## Scenes as source code
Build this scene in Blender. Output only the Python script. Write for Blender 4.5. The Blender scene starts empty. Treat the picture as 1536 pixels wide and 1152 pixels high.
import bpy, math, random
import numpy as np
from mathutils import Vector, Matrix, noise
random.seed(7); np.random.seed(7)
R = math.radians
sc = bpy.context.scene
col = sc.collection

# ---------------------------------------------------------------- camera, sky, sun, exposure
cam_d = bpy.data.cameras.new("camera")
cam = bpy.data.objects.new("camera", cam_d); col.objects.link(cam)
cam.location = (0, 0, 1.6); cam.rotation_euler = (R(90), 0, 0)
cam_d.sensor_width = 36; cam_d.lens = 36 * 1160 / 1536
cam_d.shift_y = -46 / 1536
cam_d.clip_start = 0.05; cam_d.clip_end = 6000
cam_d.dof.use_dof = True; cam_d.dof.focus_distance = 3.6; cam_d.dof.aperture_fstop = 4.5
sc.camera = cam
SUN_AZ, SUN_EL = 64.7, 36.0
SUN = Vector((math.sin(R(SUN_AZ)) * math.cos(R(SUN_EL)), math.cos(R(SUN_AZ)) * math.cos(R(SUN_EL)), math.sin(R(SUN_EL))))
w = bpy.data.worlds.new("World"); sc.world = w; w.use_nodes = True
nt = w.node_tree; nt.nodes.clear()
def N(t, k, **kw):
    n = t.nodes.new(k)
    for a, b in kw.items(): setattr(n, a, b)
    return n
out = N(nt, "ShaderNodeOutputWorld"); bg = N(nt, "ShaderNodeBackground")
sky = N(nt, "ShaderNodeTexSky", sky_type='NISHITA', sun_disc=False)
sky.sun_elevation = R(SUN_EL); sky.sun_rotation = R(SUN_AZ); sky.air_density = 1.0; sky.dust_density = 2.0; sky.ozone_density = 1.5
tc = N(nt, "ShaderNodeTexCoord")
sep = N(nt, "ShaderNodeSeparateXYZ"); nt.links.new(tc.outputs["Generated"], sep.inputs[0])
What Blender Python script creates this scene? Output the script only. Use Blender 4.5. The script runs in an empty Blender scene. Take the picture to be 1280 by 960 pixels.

## Written exercise
Search the data above for the string "pixels" and copy each line that has it.

## Solution
Build this scene in Blender. Output only the Python script. Write for Blender 4.5. The Blender scene starts empty. Treat the picture as 1536 pixels wide and 1152 pixels high.
What Blender Python script creates this scene? Output the script only. Use Blender 4.5. The script runs in an empty Blender scene. Take the picture to be 1280 by 960 pixels.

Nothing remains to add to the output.